AMPHURI Tolak Umrah Mandiri Masuk UU Haji dan Umrah

Hajiumrahnews.com-Yogyakarta – Asosiasi Muslim Penyelenggara Haji dan Umrah Republik Indonesia (AMPHURI) menolak keras upaya memasukkan regulasi umrah mandiri ke dalam revisi Undang‑Undang Nomor 8 Tahun 2019 tentang Penyelenggaraan Ibadah Haji dan Umrah. Ketua Dewan Kehormatan AMPHURI, Zaenal Abidin, menyatakan bahwa memasukkan aturan itu justru akan membuka celah praktik travel “abal-abal” yang berbahaya.

“Kalau dilarang, mencederai hasrat orang.
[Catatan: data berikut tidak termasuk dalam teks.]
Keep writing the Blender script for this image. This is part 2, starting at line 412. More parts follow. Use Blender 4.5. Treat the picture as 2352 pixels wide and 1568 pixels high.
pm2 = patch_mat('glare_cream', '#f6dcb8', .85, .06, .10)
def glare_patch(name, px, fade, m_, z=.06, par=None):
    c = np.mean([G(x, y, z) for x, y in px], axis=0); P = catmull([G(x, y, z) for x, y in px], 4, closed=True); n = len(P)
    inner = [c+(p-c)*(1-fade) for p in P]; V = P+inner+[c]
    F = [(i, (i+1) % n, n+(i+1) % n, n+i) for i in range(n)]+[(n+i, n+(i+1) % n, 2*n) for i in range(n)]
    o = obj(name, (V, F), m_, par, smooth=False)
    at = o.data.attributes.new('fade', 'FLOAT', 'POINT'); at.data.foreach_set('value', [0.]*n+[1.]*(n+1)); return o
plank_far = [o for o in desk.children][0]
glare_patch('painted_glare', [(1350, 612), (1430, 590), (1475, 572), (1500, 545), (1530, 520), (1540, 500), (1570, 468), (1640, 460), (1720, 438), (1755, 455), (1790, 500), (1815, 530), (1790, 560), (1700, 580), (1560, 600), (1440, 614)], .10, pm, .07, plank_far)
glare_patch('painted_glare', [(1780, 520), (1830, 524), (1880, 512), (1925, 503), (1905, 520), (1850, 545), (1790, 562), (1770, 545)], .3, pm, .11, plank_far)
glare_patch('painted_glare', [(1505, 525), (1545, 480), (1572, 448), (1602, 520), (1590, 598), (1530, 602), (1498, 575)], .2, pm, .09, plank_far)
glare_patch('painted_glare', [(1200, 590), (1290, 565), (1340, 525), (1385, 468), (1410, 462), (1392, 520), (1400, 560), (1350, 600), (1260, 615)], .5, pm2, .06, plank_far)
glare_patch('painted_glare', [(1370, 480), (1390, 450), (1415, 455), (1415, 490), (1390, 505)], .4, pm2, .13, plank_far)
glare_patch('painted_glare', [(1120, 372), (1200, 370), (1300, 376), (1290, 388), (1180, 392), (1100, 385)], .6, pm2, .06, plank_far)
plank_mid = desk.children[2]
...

Kalau enggak dilarang, nggak usah diatur,” tegas Zaenal pada Mukernas AMPHURI di Yogyakarta, Minggu (20/7).

AMPHURI mencatat adanya ~200 ribu jemaah umrah “luar sistem resmi” — selisih antara data Saudi Tourism Authority (1,6 juta) dan data resmi Kemenag (~1,4 juta). Zaenal khawatir, mengatur umrah mandiri dalam undang-undang justru memberi legitimasi bagi jalur yang tidak diawasi, membahayakan jemaah dan mengancam reputasi nasional.

Meski menolak regulasi, AMPHURI tidak mendesak pelarangan total. Mereka memahami keinginan masyarakat, termasuk tokoh religius atau publik, untuk beribadah umrah secara mandiri.

Di sisi lain, Dirjen Penyelenggaraan Haji dan Umrah Kemenag, Hilman Latief, menekankan bahwa fokus utama bukan pada diperbolehkannya umrah mandiri, melainkan pada penguatan sistem manajemen dan pengawasan:

“Bukan soal boleh atau tidak, tapi bagaimana sistem itu bisa dikelola, bisa dipantau, berbasis data… agar penyalahgunaan visa dan travel abal‑abal bisa diminimalisir,” jelas Hilman dalam satu kesempatan.

Selain soal regulasi umrah mandiri, AMPHURI juga menyoroti draf revisi UU Haji–Umrah yang belum dirilis. Ketua Umum AMPHURI, Firman M. Nur, menyatakan kesiapan organisasi untuk mengawal proses legislatif agar hasilnya tetap seimbang:

“Kami siap berkolaborasi... agar RUU memuat aturan yang berpihak pada semua pihak, termasuk pelaku usaha,” papar Firman.

Di Mukernas 2025 bertema “Go Global”, AMPHURI menegaskan pentingnya pemisahan tegas antara regulator dan operator, agar tidak terjadi konflik kepentingan. Mereka juga mendesak sertifikasi pembimbing haji diperkuat melalui standar nasional hingga masuk sistem BNSP.

Mengapa ini penting?

  • Umrah mandiri tanpa kerangka hukum bisa memicu eksploitasi, penipuan, dan memperluas praktik travel ilegal.

  • Pemerintah perlu sistem pengawasan berlapis—legislasi, regulasi, dan teknologi—agar semua jalan ibadah terlindungi.

  • Regulasi harus disusun secara inklusif, melibatkan asosiasi, pemerintah, dan publik untuk menjaga kepercayaan jemaah.

AMPHURI berharap DPR, khususnya Badan Legislasi dan Komisi VIII, segera merilis draf revisi UU agar publik bisa memberikan masukan sebelum disahkan. Mereka menyoroti dua hal krusial: perlindungan jemaah dan keberlangsungan usaha travel resmi.